Here in the UK, we're certainly getting better at recycling. At the turn of the millennium, the household recycling rate was just 11%.

Since then, as the most recent figures reveal, the rate has jumped up to 45.2% with the rate in the London boroughs of Barnet, Harrow, Brent and Enfield hovering around the 35-41% mark. Yet, we’re still sending a lot of waste to landfill; 3.2 million tonnes in 2017/18 to be precise. 

Plenty of reasons are put forward for why people don’t recycle. From lack of information about local services to issues with time and convenience. But if more was known about the end results of recycling - how everyday products are transformed into something else entirely - would people make the bit of effort involved? 
To give an insight into the recycling process, we’d like to share the recycling journeys of a few household items. So, whether you’re an expert on all things green, or you’ve never given recycling much thought, read on for 10 amazing recycling transformations: 
  • Newspapers - newspaper is generally recycled but must be clean with no paint splatters or grease. The same is true of brochures, catalogues and magazines. Paper or card is shredded and mixed with water to make a pulp. Glue and ink are removed, then it’s passed through rollers to squeeze out water. Once dry it is made into recycled paper or card with many uses.
  • Tyres – metal rims from tyres are removed and reused. Some tyres are re-treaded – to create new ones. Others are chipped to make materials, such as underlay. They can even be reprocessed to make rubber products, including pencil cases. 
  • Electrical goods - working electrical item can be given to some charity shops – or you might be able to sell them online. If not, take them to your local council’s recycling centre (tip). From here they will be sent to a reprocessing plant to break them down, releasing valuable raw materials. Did you know that gold found in games consoles is used to make jewellery or zinc from mobile phones in shipbuilding?  
  • Aluminium cans – aluminium is melted down and recycled to make new cans as well as parts of bikes and building materials. 
  • Plastic bottles - there are many different types of recyclable plastic. Some make new plastic bottles or food packaging, while others are used for building materials or many other products – chairs for example! 
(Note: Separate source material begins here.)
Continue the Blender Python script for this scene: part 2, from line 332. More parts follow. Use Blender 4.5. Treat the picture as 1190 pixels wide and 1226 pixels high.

  • Furniture – Donate good quality, unwanted furniture to an appropriate charity shop (check first) or take it to your local recycling centre. Find out if your local council offers a furniture collection service - which in some cases are free. 
  • Glass bottles and jars - glass bottles and jars are sorted by colour and crushed into small pieces before being melted down then blown into brand new bottles and jars. Recycled glass can also be used to make fibreglass and bricks.
  • Textiles and clothing – textiles are hand-sorted at a reprocessing facility. High quality items are grouped and sold to overseas markets. Worn clothing and textiles, unsuitable for sale, are used to make padding for chairs, cleaning cloths and blankets. 
  • Batteries – different types of batteries are treated depending on the materials they contain. Metals such as zinc are extracted using a chemical process for reuse in manufacturing, others such as cadmium may be used to make new batteries. 
  • Food waste – if your council offers a food waste collection service for your peelings, tea bags, leftovers etc, the food is recycled in two ways. It can be mixed with garden waste and composted to create soil conditioner. Or it can be broken down in an anaerobic digestor to create biogas, which is used as a fuel.  
How to reduce waste 
At Proskips, we recycle a large amount of waste, including wood, metal, paper, cardboard, plasterboard and aggregates.  
If you’re using a skip, efforts to reduce your household waste will keep the amount of material in your skip to a minimum, reducing your costs. 
Our number one tip, for reducing waste, is to be conscious about the products you purchase in the first place. Whenever you’re about to checkout, ask yourself, ‘Do I really need this?’ It could help you avoid a purchase that will end up lining a drawer for years. 
For essential purchases, opt for goods that come with minimal packaging or those you know can easily be recycled. For items such as clothing and furniture, think about buying second hand. 
Remember, sometimes the smallest lifestyle changes can have a massive impact.  
As part of the Prowaste Management Services Group of Companies, we at Proskips take a keen interest in waste recycling and are dedicated to reducing the amount of waste being sent to landfill.